Townsville City Council's digital asset register currently holds more than 14,000 image files across its public communications and tourism portfolios, according to internal procurement documents reviewed by The Daily Townsville — yet a significant portion of those files are duplicates, near-duplicates, or outdated photographs that no longer reflect the city's built environment. The problem did not emerge overnight. It is the product of at least a decade of fragmented procurement, rotating contractors, and a fundamental absence of centralised image governance.

The timing matters because Townsville is mid-stride through several high-profile rebranding pushes. Tourism and Events Queensland's North Queensland regional campaign, the Townsville Enterprise-led hydrogen hub promotional drive, and ongoing Defence housing attraction materials all draw on the same pooled image libraries. When those libraries are polluted with duplicates — some images appearing under four or five different file names and metadata tags — the risk is that the wrong photograph runs at the wrong moment, undermining credibility on a national stage.

How the Archive Got Here

The roots of the problem trace back to the post-2019 flood recovery period. Between February and March 2019, when the Ross River Dam released water at historically high rates and large tracts of suburbs including Rosslea and Hermit Park were inundated, council communications teams worked under extreme pressure. Dozens of contractors and volunteer photographers supplied images through informal channels — email drops, USB drives, shared Google folders — without any consistent naming convention or rights clearance attached.

Those files were absorbed into the council's existing digital asset management system, which at the time was operated under a software licence that did not include automated duplicate detection. Council migrated to a new platform in 2022, but the migration itself compounded the issue: rather than auditing the legacy archive first, files were batch-transferred, meaning every duplicate that existed before the migration simply reappeared on the new system with a fresh upload timestamp.

Townsville Enterprise, the city's economic development body based on Flinders Street, maintains a separate but overlapping image library used for investment attraction materials. Staff from both organisations have described — in general terms, in public forums — a situation where the same aerial photograph of the Port of Townsville appears under different licensing terms depending on which organisation's system it is retrieved from. That creates real legal exposure around image rights, not just an administrative headache.

The RAAF Base Townsville and the Army's Lavarack Barracks precinct have also contributed imagery to joint promotional campaigns around Defence industry events, adding another stream of files with military-specific usage restrictions that are not always flagged correctly in civilian asset systems.

What Fixing It Actually Requires

Perceptual hashing — a technique that identifies visually similar images even when file names and metadata differ — is now standard in enterprise digital asset management platforms. The technology compares pixel patterns rather than file properties, meaning it can catch the same photograph saved as both a JPEG and a PNG, or cropped to different dimensions. Several Queensland local governments, including Brisbane City Council, have used automated deduplication audits to reduce archive sizes by between 30 and 60 per cent, according to publicly available case studies from the Local Government Association of Queensland.

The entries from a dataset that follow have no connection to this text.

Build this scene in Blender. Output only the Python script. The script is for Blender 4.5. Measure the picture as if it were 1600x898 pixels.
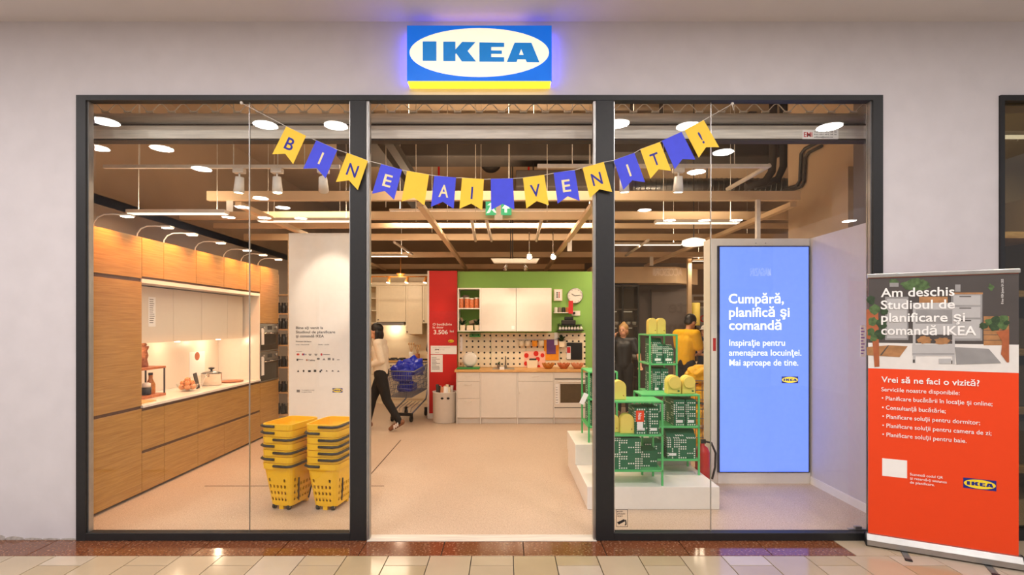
import bpy, bmesh, math, random
from mathutils import Vector, Matrix, Euler
random.seed(7)
for o in list(bpy.data.objects): bpy.data.objects.remove(o, do_unlink=True)
scene = bpy.context.scene
COL = scene.collection
PI = math.pi

# ---------------------------------------------------------------- camera
CAM_Y, EYE, FPX = -3.968, 1.64, 813.0
cam_d = bpy.data.cameras.new('camera'); cam = bpy.data.objects.new('camera', cam_d); COL.objects.link(cam)
cam.location = (0, CAM_Y, EYE); cam.rotation_euler = (PI/2, 0, 0)
cam_d.sensor_width = 36; cam_d.sensor_fit = 'HORIZONTAL'; cam_d.lens = FPX/1600*36
cam_d.shift_x = 10/1600; cam_d.shift_y = 58/1600
cam_d.clip_start = .05; cam_d.clip_end = 100
scene.camera = cam
# ---------------------------------------------------------------- world, exposure
w = bpy.data.worlds.new('world'); scene.world = w; w.use_nodes = True
w.node_tree.nodes['Background'].inputs[0].default_value = (.98, .96, 1, 1)
w.node_tree.nodes['Background'].inputs[1].default_value = .62
vs = scene.view_settings
vs.view_transform = 'Standard'; vs.look = 'None'; vs.gamma = 1; vs.use_curve_mapping = False
vs.exposure = 0.0
# light levels (the lamps themselves are built with their fixtures)
MALL_LAMP = 19.0; STORE_LAMP = 13.5; UP = 9.0; SPOT = 24.0; CAB_SPOT = 24.0

# ---------------------------------------------------------------- helpers
def X(px, Z): return (px-790)*Z/FPX
def ZH(py, Z): return EYE+(507-py)*Z/FPX
def P(px, py, Z): return Vector((X(px, Z), Z+CAM_Y, ZH(py, Z)))
def lin(c):
    c = c/255
    return c/12.92 if c <= .04045 else ((c+.055)/1.055)**2.4
def C(r, g, b): return (lin(r), lin(g), lin(b), 1)

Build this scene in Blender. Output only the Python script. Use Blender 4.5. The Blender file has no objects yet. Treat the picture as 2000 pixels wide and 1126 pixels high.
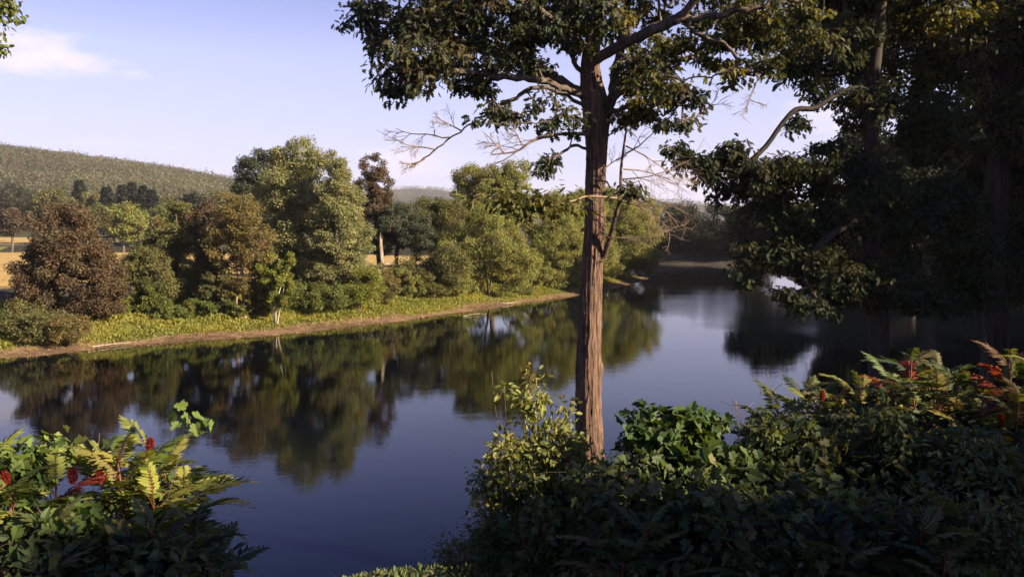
import bpy, math, numpy as np
from mathutils import Vector
R = math.radians
S = bpy.context.scene
COL = S.collection
# ------------------------------------------------------------------ camera
CAMH = 8.0; F = 1560.0; PITCH = math.atan(118.0/F)
cam = bpy.data.objects.new('camera', bpy.data.cameras.new('camera')); COL.objects.link(cam)
cam.location = (0, 0, CAMH); cam.rotation_euler = (R(90)-PITCH, 0, 0)
cam.data.sensor_width = 36; cam.data.lens = 36*F/2000; cam.data.clip_end = 9000; cam.data.clip_start = 0.05
S.camera = cam
# ------------------------------------------------------------------ light
SUN_AZ = R(114)      # clockwise from +Y (view direction): to the right and a little behind the camera
SUN_EL = R(25)
W = bpy.data.worlds.new('World'); S.world = W; W.use_nodes = True
nt = W.node_tree; N = nt.nodes; L = nt.links; N.clear()
out = N.new('ShaderNodeOutputWorld'); bg = N.new('ShaderNodeBackground'); L.new(bg.outputs[0], out.inputs[0])
bg.inputs[1].default_value = 0.061
sky = N.new('ShaderNodeTexSky'); sky.sky_type = 'NISHITA'; sky.sun_disc = False
sky.sun_elevation = SUN_EL; sky.sun_rotation = SUN_AZ; sky.air_density = 1.0; sky.dust_density = 1.2; sky.ozone_density = 2.2
def wmath(op, a, b=None, clamp=False):
    n = N.new('ShaderNodeMath'); n.operation = op; n.use_clamp = clamp
    for i, v in enumerate((a, b)):
        if v is None: continue
        if isinstance(v, (int, float)): n.inputs[i].default_value = v
        else: L.new(v, n.inputs[i])
    return n.outputs[0]
def wmix(fac, a, b, mode='MIX'):
    n = N.new('ShaderNodeMix'); n.data_type = 'RGBA'; n.blend_type = mode
    for i, v in ((0, fac), (6, a), (7, b)):
        if isinstance(v, (int, float)): n.inputs[i].default_value = v
        elif isinstance(v, tuple): n.inputs[i].default_value = (*v, 1)
        else: L.new(v, n.inputs[i])
    return n.outputs[2]
tc = N.new('ShaderNodeTexCoord'); sx = N.new('ShaderNodeSeparateXYZ'); L.new(tc.outputs['Generated'], sx.inputs[0])
az = wmath('ARCTAN2', sx.outputs[0], sx.outputs[1]); el = wmath('ARCSINE', sx.outputs[2])
cmb = N.new('ShaderNodeCombineXYZ'); L.new(az, cmb.inputs[0]); L.new(wmath('MULTIPLY', el, 3.2), cmb.inputs[1])
nz = N.new('ShaderNodeTexNoise'); nz.inputs['Scale'].default_value = 9; nz.inputs['Detail'].default_value = 7; nz.inputs['Roughness'].default_value = .55
L.new(cmb.outputs[0], nz.inputs['Vector'])
def cloud(px, py, wx, wy, amt):
    a0 = math.atan((px-1000)/F); e0 = (445-py)/F
    u = wmath('DIVIDE', wmath('SUBTRACT', az, a0), wx/F); v = wmath('DIVIDE', wmath('SUBTRACT', el, e0), wy/F)
    d = wmath('ADD', wmath('MULTIPLY', u, u), wmath('MULTIPLY', v, v))
    m = wmath('SUBTRACT', 1.0, d)
    s = wmath('ADD', m, wmath('MULTIPLY', wmath('SUBTRACT', nz.outputs[0], .5), 5.))
    return wmath('MULTIPLY', wmath('MULTIPLY', s, 0.8, True), amt, True)
cl = None
for c in [(40, 158, 180, 42, .9), (275, 182, 30, 10, .35), (800, 325, 140, 36, .4), (1290, 345, 130, 45, .45), (1620, 245, 130, 32, .5), (250, 300, 130, 9, .2),
          (850, 195, 60, 14, .35), (2300, 200, 300, 60, .7), (-500, 260, 300, 50, .6)]:
    k = cloud(*c); cl = k if cl is None else wmath('MAXIMUM', cl, k)
tint = wmix(1.0, sky.outputs[0], (1.0, 0.83, 1.13), 'MULTIPLY')
hz = wmath('SUBTRACT', 1.0, wmath('MULTIPLY', wmath('ABSOLUTE', el), 2.6), True)
tint = wmix(wmath('MULTIPLY', hz, .95), tint, (3.55, 3.68, 5.25))
hi = wmath('MULTIPLY', wmath('SUBTRACT', wmath('ABSOLUTE', el), .2), 4.5, True)
tint = wmix(wmath('MULTIPLY', hi, 1.0), tint, wmix(1.0, tint, (.24, .34, .62), 'MULTIPLY'))
skyc = wmix(cl, tint, (5.6, 4.9, 5.4))
L.new(skyc, bg.inputs[0])
sun = bpy.data.objects.new('sun', bpy.data.lights.new('sun', 'SUN')); COL.objects.link(sun)
sun.data.energy = 5.0; sun.data.angle = R(0.5); sun.data.color = (1.0, 0.80, 0.56)
sd = Vector((math.sin(SUN_AZ)*math.cos(SUN_EL), math.cos(SUN_AZ)*math.cos(SUN_EL), math.sin(SUN_EL)))
sun.rotation_euler = sd.to_track_quat('Z', 'Y').to_euler(); sun.location = (60, -20, 60)
S.view_settings.view_transform = 'Standard'; S.view_settings.look = 'None'; S.view_settings.gamma = 1
S.view_settings.exposure = 1.7
S.cycles.max_bounces = 6; S.cycles.transparent_max_bounces = 4; S.cycles.volume_bounces = 0
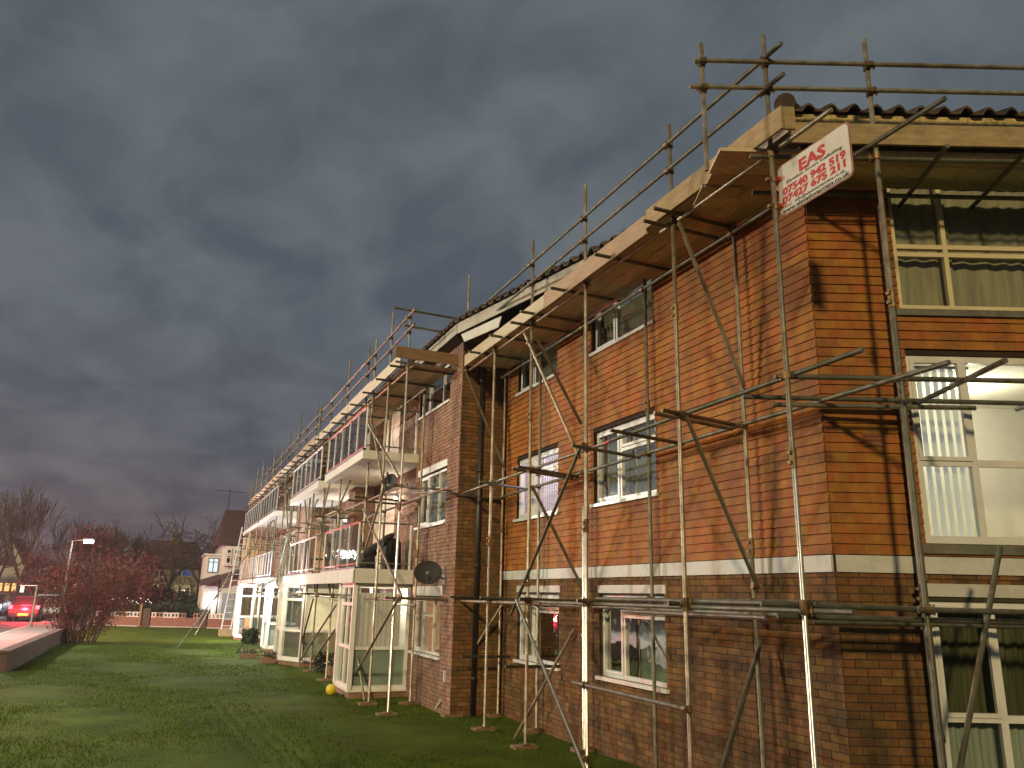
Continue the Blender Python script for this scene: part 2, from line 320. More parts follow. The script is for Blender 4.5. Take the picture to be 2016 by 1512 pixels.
# ------------------------------------------------------------------ the block of flats
CA = math.cos(math.radians(22.87)); SA = math.sin(math.radians(22.87))
BU = np.array((CA, -SA, 0.0)); BN = np.array((-SA, -CA, 0.0))       # splayed wall: direction and outward normal
AU = np.array((0, 1.0, 0)); AN = np.array((-1.0, 0, 0)); XU = np.array((1.0, 0, 0)); XN = np.array((0, -1.0, 0))
CORNER = np.array((5.95, 6.0, 0.0))
FL = thing('apartment_block', 'long three storey brick flats with orange hung tiles, balconies and white windows', 'building', (5.95, 6.0, 0))

BRICKS = []   # (distance, matrix, material key)
TILES = []
def slab_mesh(name, l, h, proud, m, wedge=0.0):
    # length along X, height along Z, outward = -Y; open back
    v = [(0, 0.01, 0), (l, 0.01, 0), (l, 0.01, h), (0, 0.01, h), (0, -proud, 0), (l, -proud, 0), (l, -proud+wedge, h), (0, -proud+wedge, h)]
    f = [(4, 5, 6, 7), (0, 1, 5, 4), (1, 2, 6, 5), (2, 3, 7, 6), (3, 0, 4, 7)]
    return v, f
def spans(s0, s1, z0, z1, ops):
    out = [(s0, s1)]
    for (a, b, c, d) in ops:
        if z1 <= c+0.004 or z0 >= d-0.004: continue
        nw = []
        for (p, q) in out:
            if q <= a or p >= b: nw.append((p, q)); continue
            if p < a: nw.append((p, a))
            if q > b: nw.append((b, q))
        out = nw
    return [(p, q) for p, q in out if q-p > 0.015]
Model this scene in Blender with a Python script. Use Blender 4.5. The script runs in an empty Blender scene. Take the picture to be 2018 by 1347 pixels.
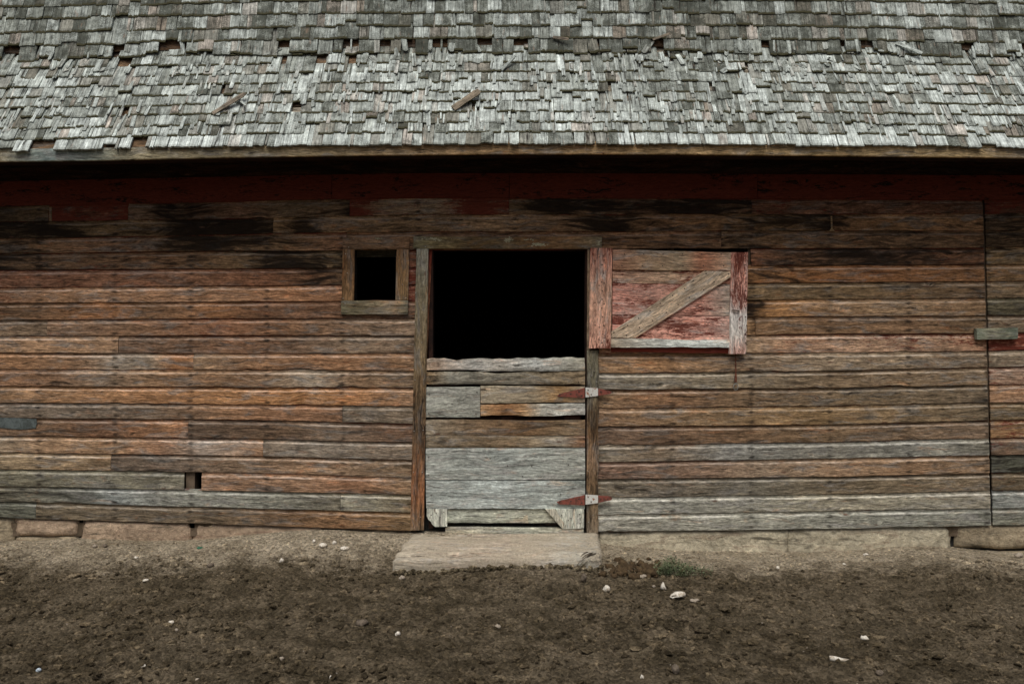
import bpy, bmesh, math, random
import numpy as np
from mathutils import Vector
random.seed(7); RN = np.random.RandomState(11)
sc = bpy.context.scene
# ------------------------------------------------------------------ camera, sky, sun, exposure
F = 30/36*2018.0          # focal length in photo pixels
SCL = 260.0               # photo pixels per metre on the wall plane
DIST = F/SCL; H = 1.546
camd = bpy.data.cameras.new('camera'); cam = bpy.data.objects.new('camera', camd)
sc.collection.objects.link(cam); cam.location = (0, -DIST, H); cam.rotation_euler = (math.pi/2, 0, 0)
camd.lens = 30; camd.sensor_width = 36; camd.clip_end = 3000; camd.clip_start = 0.05
sc.camera = cam
SUN_EL, SUN_AZ = math.radians(61), math.radians(-10)     # azimuth from straight behind the camera, minus = left
world = bpy.data.worlds.new('World'); sc.world = world; world.use_nodes = True
wn = world.node_tree; bg = wn.nodes['Background']
sky = wn.nodes.new('ShaderNodeTexSky'); sky.sky_type = 'NISHITA'; sky.sun_disc = False
sky.sun_elevation = SUN_EL; sky.sun_rotation = math.pi - SUN_AZ
sky.dust_density = 6; sky.air_density = 1.0; sky.ozone_density = 0.6
wn.links.new(sky.outputs[0], bg.inputs[0]); bg.inputs[1].default_value = 0.056
sl = bpy.data.lights.new('sun', 'SUN'); sl.energy = 1.85; sl.angle = math.radians(38); sl.color = (1, .978, .91)
sun = bpy.data.objects.new('sun', sl); sc.collection.objects.link(sun)
to_sun = Vector((math.sin(SUN_AZ)*math.cos(SUN_EL), -math.cos(SUN_AZ)*math.cos(SUN_EL), math.sin(SUN_EL)))
sun.rotation_euler = to_sun.to_track_quat('Z', 'Y').to_euler()
sc.view_settings.view_transform = 'Standard'; sc.view_settings.look = 'None'
sc.view_settings.exposure = 0.18; sc.view_settings.gamma = 1; sc.view_settings.use_curve_mapping = False

# ------------------------------------------------------------------ helpers
def X(px, y=0.0): return (px-1009)*(DIST+y)/F
def Z(py, y=0.0): return H-(py-673.5)*(DIST+y)/F
def lin(c, k=1.0):
    sat = .9*(c[0]-c[2])/max(c[0], 1); f = min(1, max(0, (sat-.12)/.22))
    c = [((v/255)/12.92 if v/255 <= .04045 else ((v/255+.055)/1.055)**2.4) for v in c]
    m = .3*c[0]+.6*c[1]+.1*c[2]; k = k/(1+.75*m)
    S = .95*(1-f)+.97*f
    c = [max(.004, m+(v-m)*S)*k for v in c]
    w = (1.0-.04*(1-f), 1.0+.015*(1-f), 1.0+.06*(1-f))
    return tuple(c[i]*w[i] for i in range(3))
def hsh(ix, iy, seed):
    n = (ix.astype(np.int64)*374761393 + iy.astype(np.int64)*668265263 + seed*1274126177) & 0x7fffffff
    n = ((n ^ (n >> 13))*1274126177) & 0x7fffffff
    return ((n ^ (n >> 16)) & 0xffff)/65535.0
def _h(ix, iy, seed):
    n = (ix*374761393 + iy*668265263 + seed*1274126177) & 0x7fffffff
    n = ((n ^ (n >> 13))*1274126177) & 0x7fffffff
    return ((n ^ (n >> 16)) & 0xffff)/65535.0
def vn(x, y, seed=0):
    if isinstance(x, (int, float)) and isinstance(y, (int, float)):
        ix = math.floor(x); iy = math.floor(y); fx = x-ix; fy = y-iy
        fx = fx*fx*(3-2*fx); fy = fy*fy*(3-2*fy)
        return (_h(ix, iy, seed)*(1-fx)+_h(ix+1, iy, seed)*fx)*(1-fy)+(_h(ix, iy+1, seed)*(1-fx)+_h(ix+1, iy+1, seed)*fx)*fy-.5
    x = np.asarray(x, float); y = np.asarray(y, float)
    x, y = np.broadcast_arrays(x, y)
    ix = np.floor(x); iy = np.floor(y); fx = x-ix; fy = y-iy
    fx = fx*fx*(3-2*fx); fy = fy*fy*(3-2*fy)
    a = hsh(ix, iy, seed); b = hsh(ix+1, iy, seed); c = hsh(ix, iy+1, seed); d = hsh(ix+1, iy+1, seed)
    return (a*(1-fx)+b*fx)*(1-fy)+(c*(1-fx)+d*fx)*fy - .5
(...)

For Townsville, the immediate practical step is an audit before any new image acquisition contracts are signed. Council's next annual budget cycle — with the 2026-27 financial year now underway from July 1 — is the logical window. Any deduplication project undertaken now, before the city's hydrogen hub promotional push accelerates into its next phase, would at minimum prevent the problem from deepening.

Organisations with a stake in the outcome — Townsville Enterprise, the Townsville Convention Centre marketing team, and the North Queensland Cowboys, whose image assets are sometimes shared for city-level campaigns — each have an interest in sitting at the same table before another migration or rebrand scatters the problem further. The archive did not become unreliable through any single decision. Fixing it will require the same slow, deliberate coordination that created it, but pointed in the opposite direction.